- [WHAT IS ASKED] Retype each line of the material exactly, please, skipping any picture in it.

╭──

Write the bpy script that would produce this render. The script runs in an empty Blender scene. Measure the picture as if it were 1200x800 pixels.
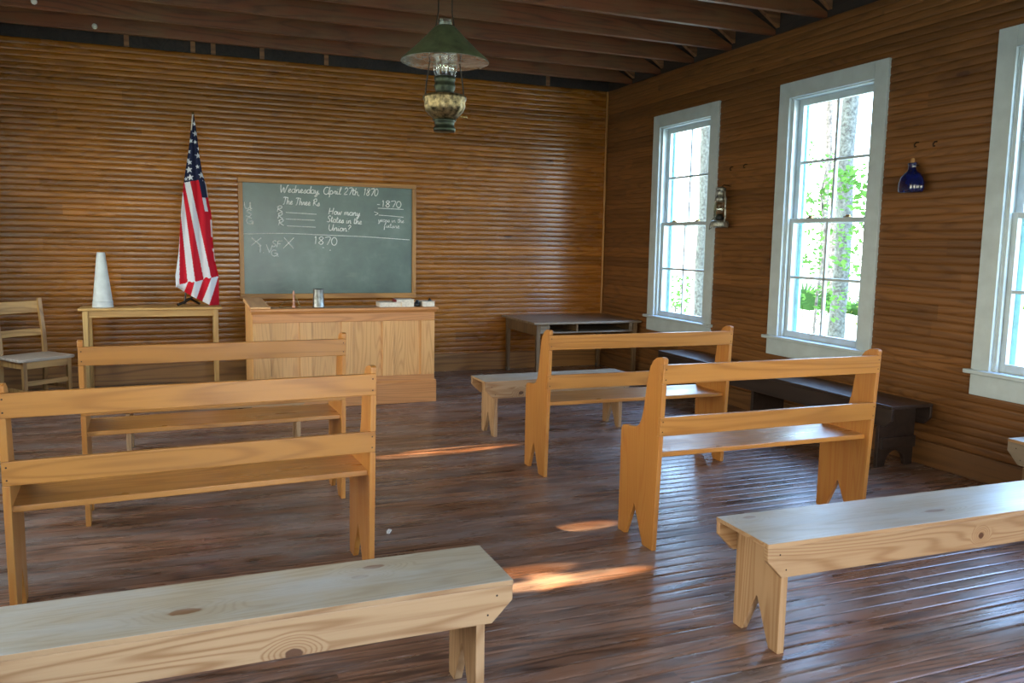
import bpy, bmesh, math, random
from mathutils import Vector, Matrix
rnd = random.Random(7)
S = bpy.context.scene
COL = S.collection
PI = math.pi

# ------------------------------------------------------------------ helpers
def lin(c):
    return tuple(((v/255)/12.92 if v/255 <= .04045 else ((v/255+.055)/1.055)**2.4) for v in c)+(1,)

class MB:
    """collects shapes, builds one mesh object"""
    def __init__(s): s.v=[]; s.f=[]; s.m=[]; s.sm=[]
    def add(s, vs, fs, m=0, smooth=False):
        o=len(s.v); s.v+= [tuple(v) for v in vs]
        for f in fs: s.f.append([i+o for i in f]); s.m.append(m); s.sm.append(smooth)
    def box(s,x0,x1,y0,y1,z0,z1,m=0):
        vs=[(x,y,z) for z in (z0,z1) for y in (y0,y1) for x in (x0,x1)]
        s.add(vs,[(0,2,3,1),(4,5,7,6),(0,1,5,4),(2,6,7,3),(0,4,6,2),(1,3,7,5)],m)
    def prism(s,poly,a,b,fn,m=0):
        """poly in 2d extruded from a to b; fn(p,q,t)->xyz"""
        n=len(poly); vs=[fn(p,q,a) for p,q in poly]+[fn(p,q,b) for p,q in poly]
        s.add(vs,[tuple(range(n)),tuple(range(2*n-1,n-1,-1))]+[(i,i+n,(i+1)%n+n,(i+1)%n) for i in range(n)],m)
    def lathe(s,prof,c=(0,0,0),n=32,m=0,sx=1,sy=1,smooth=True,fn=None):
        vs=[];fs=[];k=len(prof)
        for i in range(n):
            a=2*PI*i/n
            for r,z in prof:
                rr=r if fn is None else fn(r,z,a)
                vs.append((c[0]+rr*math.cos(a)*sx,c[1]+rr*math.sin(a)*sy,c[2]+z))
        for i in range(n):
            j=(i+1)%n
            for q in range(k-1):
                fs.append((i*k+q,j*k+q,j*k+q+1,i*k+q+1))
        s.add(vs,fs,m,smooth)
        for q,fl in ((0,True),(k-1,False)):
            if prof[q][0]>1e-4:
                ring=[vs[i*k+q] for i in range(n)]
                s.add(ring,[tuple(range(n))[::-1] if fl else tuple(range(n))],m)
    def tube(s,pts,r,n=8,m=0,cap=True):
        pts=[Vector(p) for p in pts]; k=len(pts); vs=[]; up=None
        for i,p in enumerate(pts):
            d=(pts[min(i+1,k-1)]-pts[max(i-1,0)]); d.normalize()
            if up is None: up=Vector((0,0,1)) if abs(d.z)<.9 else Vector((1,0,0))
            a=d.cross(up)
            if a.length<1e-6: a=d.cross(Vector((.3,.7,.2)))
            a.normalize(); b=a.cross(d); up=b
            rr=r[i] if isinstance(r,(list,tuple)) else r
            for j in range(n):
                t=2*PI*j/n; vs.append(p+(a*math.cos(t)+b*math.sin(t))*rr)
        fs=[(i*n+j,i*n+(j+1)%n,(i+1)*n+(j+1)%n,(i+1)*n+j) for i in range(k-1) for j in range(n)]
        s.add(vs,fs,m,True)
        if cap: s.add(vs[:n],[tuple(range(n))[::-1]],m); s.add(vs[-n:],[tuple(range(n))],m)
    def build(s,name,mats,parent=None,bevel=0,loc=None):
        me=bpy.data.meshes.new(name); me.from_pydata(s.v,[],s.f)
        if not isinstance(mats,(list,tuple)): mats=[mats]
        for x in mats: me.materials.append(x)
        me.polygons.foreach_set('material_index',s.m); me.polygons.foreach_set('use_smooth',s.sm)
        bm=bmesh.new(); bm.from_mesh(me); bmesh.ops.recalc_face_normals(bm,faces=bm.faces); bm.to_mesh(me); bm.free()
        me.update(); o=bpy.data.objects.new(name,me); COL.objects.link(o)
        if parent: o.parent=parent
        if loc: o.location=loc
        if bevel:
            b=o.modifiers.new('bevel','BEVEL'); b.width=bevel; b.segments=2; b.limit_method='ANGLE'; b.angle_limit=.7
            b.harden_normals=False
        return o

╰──

- [TASK SOLUTION]
Write the bpy script that would produce this render. The script runs in an empty Blender scene. Measure the picture as if it were 1200x800 pixels.
import bpy, bmesh, math, random
from mathutils import Vector, Matrix
rnd = random.Random(7)
S = bpy.context.scene
COL = S.collection
PI = math.pi

# ------------------------------------------------------------------ helpers
def lin(c):
    return tuple(((v/255)/12.92 if v/255 <= .04045 else ((v/255+.055)/1.055)**2.4) for v in c)+(1,)

class MB:
    """collects shapes, builds one mesh object"""
    def __init__(s): s.v=[]; s.f=[]; s.m=[]; s.sm=[]
    def add(s, vs, fs, m=0, smooth=False):
        o=len(s.v); s.v+= [tuple(v) for v in vs]
        for f in fs: s.f.append([i+o for i in f]); s.m.append(m); s.sm.append(smooth)
    def box(s,x0,x1,y0,y1,z0,z1,m=0):
        vs=[(x,y,z) for z in (z0,z1) for y in (y0,y1) for x in (x0,x1)]
        s.add(vs,[(0,2,3,1),(4,5,7,6),(0,1,5,4),(2,6,7,3),(0,4,6,2),(1,3,7,5)],m)
    def prism(s,poly,a,b,fn,m=0):
        """poly in 2d extruded from a to b; fn(p,q,t)->xyz"""
        n=len(poly); vs=[fn(p,q,a) for p,q in poly]+[fn(p,q,b) for p,q in poly]
        s.add(vs,[tuple(range(n)),tuple(range(2*n-1,n-1,-1))]+[(i,i+n,(i+1)%n+n,(i+1)%n) for i in range(n)],m)
    def lathe(s,prof,c=(0,0,0),n=32,m=0,sx=1,sy=1,smooth=True,fn=None):
        vs=[];fs=[];k=len(prof)
        for i in range(n):
            a=2*PI*i/n
            for r,z in prof:
                rr=r if fn is None else fn(r,z,a)
                vs.append((c[0]+rr*math.cos(a)*sx,c[1]+rr*math.sin(a)*sy,c[2]+z))
        for i in range(n):
            j=(i+1)%n
            for q in range(k-1):
                fs.append((i*k+q,j*k+q,j*k+q+1,i*k+q+1))
        s.add(vs,fs,m,smooth)
        for q,fl in ((0,True),(k-1,False)):
            if prof[q][0]>1e-4:
                ring=[vs[i*k+q] for i in range(n)]
                s.add(ring,[tuple(range(n))[::-1] if fl else tuple(range(n))],m)
    def tube(s,pts,r,n=8,m=0,cap=True):
        pts=[Vector(p) for p in pts]; k=len(pts); vs=[]; up=None
        for i,p in enumerate(pts):
            d=(pts[min(i+1,k-1)]-pts[max(i-1,0)]); d.normalize()
            if up is None: up=Vector((0,0,1)) if abs(d.z)<.9 else Vector((1,0,0))
            a=d.cross(up)
            if a.length<1e-6: a=d.cross(Vector((.3,.7,.2)))
            a.normalize(); b=a.cross(d); up=b
            rr=r[i] if isinstance(r,(list,tuple)) else r
            for j in range(n):
                t=2*PI*j/n; vs.append(p+(a*math.cos(t)+b*math.sin(t))*rr)
        fs=[(i*n+j,i*n+(j+1)%n,(i+1)*n+(j+1)%n,(i+1)*n+j) for i in range(k-1) for j in range(n)]
        s.add(vs,fs,m,True)
        if cap: s.add(vs[:n],[tuple(range(n))[::-1]],m); s.add(vs[-n:],[tuple(range(n))],m)
    def build(s,name,mats,parent=None,bevel=0,loc=None):
        me=bpy.data.meshes.new(name); me.from_pydata(s.v,[],s.f)
        if not isinstance(mats,(list,tuple)): mats=[mats]
        for x in mats: me.materials.append(x)
        me.polygons.foreach_set('material_index',s.m); me.polygons.foreach_set('use_smooth',s.sm)
        bm=bmesh.new(); bm.from_mesh(me); bmesh.ops.recalc_face_normals(bm,faces=bm.faces); bm.to_mesh(me); bm.free()
        me.update(); o=bpy.data.objects.new(name,me); COL.objects.link(o)
        if parent: o.parent=parent
        if loc: o.location=loc
        if bevel:
            b=o.modifiers.new('bevel','BEVEL'); b.width=bevel; b.segments=2; b.limit_method='ANGLE'; b.angle_limit=.7
            b.harden_normals=False
        return o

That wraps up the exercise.